> _What you should do_: Copy out exactly the lines from the first line of the material below through the line containing "MB().soft((X0 + .115, .32, .43), (X1", and nothing beyond them.
## START Collected material
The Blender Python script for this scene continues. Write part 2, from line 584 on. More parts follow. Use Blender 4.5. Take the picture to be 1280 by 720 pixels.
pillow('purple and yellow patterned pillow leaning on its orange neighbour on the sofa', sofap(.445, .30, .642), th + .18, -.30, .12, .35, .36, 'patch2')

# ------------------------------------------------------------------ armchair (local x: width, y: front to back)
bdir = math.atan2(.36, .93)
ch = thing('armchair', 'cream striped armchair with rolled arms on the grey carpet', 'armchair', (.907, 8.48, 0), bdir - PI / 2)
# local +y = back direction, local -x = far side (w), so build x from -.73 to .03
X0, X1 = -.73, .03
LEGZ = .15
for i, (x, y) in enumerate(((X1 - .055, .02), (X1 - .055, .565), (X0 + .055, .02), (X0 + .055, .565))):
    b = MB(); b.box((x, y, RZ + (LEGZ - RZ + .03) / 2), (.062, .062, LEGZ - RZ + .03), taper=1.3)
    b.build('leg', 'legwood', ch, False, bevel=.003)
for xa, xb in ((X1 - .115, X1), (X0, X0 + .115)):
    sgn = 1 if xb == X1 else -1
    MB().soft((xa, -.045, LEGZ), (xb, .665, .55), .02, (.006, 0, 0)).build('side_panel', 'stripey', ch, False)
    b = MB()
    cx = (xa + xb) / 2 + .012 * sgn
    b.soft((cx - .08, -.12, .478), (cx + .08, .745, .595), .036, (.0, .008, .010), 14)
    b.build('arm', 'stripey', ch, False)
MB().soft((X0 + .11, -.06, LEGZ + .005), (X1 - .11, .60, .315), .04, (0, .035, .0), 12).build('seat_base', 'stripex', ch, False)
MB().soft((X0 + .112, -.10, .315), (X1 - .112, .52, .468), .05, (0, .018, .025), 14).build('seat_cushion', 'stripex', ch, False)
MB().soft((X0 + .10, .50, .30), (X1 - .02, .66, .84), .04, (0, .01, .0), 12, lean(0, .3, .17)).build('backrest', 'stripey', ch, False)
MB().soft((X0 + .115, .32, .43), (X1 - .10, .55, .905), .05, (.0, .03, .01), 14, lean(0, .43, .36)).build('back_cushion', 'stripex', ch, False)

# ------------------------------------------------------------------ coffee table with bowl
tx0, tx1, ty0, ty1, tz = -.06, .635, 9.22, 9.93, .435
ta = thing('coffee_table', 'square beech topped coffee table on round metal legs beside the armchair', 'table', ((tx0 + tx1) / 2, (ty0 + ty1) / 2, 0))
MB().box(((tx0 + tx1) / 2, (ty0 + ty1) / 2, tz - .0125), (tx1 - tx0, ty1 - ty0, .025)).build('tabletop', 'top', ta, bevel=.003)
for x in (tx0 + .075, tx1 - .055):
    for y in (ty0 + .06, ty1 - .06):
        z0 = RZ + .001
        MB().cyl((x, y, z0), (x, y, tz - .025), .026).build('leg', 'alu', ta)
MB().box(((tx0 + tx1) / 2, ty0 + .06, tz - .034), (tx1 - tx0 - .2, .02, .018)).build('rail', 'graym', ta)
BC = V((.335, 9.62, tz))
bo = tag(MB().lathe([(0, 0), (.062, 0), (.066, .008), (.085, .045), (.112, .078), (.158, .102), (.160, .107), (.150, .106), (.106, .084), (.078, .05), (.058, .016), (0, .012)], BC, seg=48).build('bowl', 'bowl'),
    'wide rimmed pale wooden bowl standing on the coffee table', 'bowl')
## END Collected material
> _Right answer_:
The Blender Python script for this scene continues. Write part 2, from line 584 on. More parts follow. Use Blender 4.5. Take the picture to be 1280 by 720 pixels.
pillow('purple and yellow patterned pillow leaning on its orange neighbour on the sofa', sofap(.445, .30, .642), th + .18, -.30, .12, .35, .36, 'patch2')

# ------------------------------------------------------------------ armchair (local x: width, y: front to back)
bdir = math.atan2(.36, .93)
ch = thing('armchair', 'cream striped armchair with rolled arms on the grey carpet', 'armchair', (.907, 8.48, 0), bdir - PI / 2)
# local +y = back direction, local -x = far side (w), so build x from -.73 to .03
X0, X1 = -.73, .03
LEGZ = .15
for i, (x, y) in enumerate(((X1 - .055, .02), (X1 - .055, .565), (X0 + .055, .02), (X0 + .055, .565))):
    b = MB(); b.box((x, y, RZ + (LEGZ - RZ + .03) / 2), (.062, .062, LEGZ - RZ + .03), taper=1.3)
    b.build('leg', 'legwood', ch, False, bevel=.003)
for xa, xb in ((X1 - .115, X1), (X0, X0 + .115)):
    sgn = 1 if xb == X1 else -1
    MB().soft((xa, -.045, LEGZ), (xb, .665, .55), .02, (.006, 0, 0)).build('side_panel', 'stripey', ch, False)
    b = MB()
    cx = (xa + xb) / 2 + .012 * sgn
    b.soft((cx - .08, -.12, .478), (cx + .08, .745, .595), .036, (.0, .008, .010), 14)
    b.build('arm', 'stripey', ch, False)
MB().soft((X0 + .11, -.06, LEGZ + .005), (X1 - .11, .60, .315), .04, (0, .035, .0), 12).build('seat_base', 'stripex', ch, False)
MB().soft((X0 + .112, -.10, .315), (X1 - .112, .52, .468), .05, (0, .018, .025), 14).build('seat_cushion', 'stripex', ch, False)
MB().soft((X0 + .10, .50, .30), (X1 - .02, .66, .84), .04, (0, .01, .0), 12, lean(0, .3, .17)).build('backrest', 'stripey', ch, False)
MB().soft((X0 + .115, .32, .43), (X1 - .10, .55, .905), .05, (.0, .03, .01), 14, lean(0, .43, .36)).build('back_cushion', 'stripex', ch, False)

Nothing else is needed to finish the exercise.